**PROBLEM REQUIREMENTS**.
Beginning with the first line of the data below, extract each line up to and including the one containing "C = sc.collection". Copy them exactly and add nothing.

**RECORDS FOR THIS EXERCISE**.
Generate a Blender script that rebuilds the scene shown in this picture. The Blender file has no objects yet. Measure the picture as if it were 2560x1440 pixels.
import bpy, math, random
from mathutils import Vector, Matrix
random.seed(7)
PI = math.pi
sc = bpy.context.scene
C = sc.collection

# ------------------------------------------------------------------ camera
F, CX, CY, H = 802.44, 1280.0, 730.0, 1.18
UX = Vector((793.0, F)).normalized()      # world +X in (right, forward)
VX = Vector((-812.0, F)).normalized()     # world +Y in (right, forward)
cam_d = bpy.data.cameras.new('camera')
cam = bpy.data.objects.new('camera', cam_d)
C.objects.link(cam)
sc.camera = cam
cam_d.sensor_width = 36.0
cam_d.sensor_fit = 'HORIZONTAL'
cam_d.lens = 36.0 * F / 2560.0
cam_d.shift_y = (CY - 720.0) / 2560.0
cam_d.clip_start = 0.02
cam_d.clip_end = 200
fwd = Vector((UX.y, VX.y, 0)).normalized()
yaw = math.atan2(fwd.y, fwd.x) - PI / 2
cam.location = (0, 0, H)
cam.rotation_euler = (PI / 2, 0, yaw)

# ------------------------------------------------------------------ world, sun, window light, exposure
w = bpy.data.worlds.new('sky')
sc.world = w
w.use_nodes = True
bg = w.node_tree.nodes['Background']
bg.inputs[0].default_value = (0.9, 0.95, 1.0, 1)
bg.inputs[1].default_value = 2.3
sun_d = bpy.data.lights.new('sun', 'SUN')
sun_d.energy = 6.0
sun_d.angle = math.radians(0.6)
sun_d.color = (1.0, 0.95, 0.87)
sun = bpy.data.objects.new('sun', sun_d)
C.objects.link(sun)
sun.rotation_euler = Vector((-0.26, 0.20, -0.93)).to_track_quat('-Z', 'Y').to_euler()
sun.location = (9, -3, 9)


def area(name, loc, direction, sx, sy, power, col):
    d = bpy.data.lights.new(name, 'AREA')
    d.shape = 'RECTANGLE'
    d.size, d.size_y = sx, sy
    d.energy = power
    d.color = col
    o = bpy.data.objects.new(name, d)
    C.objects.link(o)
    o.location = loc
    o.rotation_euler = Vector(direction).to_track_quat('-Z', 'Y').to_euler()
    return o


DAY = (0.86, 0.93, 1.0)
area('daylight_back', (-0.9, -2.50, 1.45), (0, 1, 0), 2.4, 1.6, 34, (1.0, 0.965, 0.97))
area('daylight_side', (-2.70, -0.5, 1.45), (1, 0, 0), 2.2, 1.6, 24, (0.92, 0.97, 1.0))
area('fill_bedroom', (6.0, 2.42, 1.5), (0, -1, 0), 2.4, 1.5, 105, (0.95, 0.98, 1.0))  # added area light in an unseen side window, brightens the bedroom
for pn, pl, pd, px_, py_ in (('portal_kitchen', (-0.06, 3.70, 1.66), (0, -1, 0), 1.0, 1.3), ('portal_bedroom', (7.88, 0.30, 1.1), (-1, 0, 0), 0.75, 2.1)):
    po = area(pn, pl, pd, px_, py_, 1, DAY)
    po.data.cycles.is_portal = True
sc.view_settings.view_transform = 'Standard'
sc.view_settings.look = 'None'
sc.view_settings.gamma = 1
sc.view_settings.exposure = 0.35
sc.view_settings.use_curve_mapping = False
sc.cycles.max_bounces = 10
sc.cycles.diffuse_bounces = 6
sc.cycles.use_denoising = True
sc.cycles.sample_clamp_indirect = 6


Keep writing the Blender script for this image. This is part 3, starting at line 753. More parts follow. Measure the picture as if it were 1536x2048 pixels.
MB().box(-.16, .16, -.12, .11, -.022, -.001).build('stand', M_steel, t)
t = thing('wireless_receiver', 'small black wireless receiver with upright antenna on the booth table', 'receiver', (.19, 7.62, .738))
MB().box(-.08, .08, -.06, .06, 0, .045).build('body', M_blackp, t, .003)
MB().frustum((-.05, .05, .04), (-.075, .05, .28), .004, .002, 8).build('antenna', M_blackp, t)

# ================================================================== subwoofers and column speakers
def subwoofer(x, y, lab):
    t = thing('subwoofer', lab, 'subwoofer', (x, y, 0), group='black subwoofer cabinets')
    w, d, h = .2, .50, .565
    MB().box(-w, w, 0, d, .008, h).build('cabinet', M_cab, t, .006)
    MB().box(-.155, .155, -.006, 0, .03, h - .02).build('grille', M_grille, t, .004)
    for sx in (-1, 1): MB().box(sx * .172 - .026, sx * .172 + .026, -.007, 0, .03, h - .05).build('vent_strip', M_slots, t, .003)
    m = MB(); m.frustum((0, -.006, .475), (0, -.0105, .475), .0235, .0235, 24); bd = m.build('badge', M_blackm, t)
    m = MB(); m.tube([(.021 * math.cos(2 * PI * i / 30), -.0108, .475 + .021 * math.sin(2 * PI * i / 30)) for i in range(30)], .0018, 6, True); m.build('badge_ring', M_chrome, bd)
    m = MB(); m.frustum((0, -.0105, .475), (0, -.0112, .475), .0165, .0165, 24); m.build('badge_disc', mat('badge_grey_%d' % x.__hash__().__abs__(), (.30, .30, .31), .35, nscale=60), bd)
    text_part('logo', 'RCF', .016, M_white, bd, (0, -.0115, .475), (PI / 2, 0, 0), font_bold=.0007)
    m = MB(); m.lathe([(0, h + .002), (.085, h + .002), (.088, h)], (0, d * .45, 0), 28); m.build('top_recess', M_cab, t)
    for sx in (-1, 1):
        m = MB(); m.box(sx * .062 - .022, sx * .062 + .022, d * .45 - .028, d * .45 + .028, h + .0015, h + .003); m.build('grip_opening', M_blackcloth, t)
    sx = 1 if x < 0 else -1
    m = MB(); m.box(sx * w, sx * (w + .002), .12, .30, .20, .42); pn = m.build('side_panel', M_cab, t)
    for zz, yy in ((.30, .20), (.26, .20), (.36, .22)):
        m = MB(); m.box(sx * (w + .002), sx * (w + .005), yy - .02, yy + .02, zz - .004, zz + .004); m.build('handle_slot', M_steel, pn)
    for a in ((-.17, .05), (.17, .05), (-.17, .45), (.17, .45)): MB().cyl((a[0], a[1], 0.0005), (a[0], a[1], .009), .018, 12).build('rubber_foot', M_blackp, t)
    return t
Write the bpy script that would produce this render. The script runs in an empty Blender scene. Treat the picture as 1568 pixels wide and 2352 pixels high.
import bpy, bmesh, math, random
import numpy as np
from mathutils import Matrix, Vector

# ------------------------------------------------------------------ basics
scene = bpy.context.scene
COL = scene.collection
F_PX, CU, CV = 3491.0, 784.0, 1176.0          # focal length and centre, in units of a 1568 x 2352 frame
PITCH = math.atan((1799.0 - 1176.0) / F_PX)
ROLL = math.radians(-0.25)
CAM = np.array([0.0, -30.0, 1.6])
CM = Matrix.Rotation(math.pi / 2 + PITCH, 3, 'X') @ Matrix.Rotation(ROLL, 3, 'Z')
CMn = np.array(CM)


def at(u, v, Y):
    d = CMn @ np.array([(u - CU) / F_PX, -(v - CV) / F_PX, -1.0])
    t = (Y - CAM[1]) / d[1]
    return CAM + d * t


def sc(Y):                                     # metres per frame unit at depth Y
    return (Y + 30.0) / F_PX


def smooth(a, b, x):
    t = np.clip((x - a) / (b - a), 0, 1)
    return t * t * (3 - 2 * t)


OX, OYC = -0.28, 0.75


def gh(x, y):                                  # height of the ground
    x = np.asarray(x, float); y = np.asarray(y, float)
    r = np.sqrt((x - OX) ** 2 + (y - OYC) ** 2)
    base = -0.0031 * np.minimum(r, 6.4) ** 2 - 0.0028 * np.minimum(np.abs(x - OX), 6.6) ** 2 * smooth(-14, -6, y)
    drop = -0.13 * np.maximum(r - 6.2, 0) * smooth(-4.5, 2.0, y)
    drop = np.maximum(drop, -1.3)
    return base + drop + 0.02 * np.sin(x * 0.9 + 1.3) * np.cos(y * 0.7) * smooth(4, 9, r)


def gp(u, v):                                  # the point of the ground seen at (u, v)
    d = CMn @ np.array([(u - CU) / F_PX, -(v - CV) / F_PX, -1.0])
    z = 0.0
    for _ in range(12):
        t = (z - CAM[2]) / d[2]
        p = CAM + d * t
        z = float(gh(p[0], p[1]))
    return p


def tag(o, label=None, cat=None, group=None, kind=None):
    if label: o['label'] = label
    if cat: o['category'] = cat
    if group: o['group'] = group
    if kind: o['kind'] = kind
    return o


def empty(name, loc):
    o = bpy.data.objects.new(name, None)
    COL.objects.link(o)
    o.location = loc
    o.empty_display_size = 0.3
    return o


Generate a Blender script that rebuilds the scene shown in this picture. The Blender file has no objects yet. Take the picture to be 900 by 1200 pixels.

**OUTPUT FOR THIS EXERCISE**.
Generate a Blender script that rebuilds the scene shown in this picture. The Blender file has no objects yet. Measure the picture as if it were 2560x1440 pixels.
import bpy, math, random
from mathutils import Vector, Matrix
random.seed(7)
PI = math.pi
sc = bpy.context.scene
C = sc.collection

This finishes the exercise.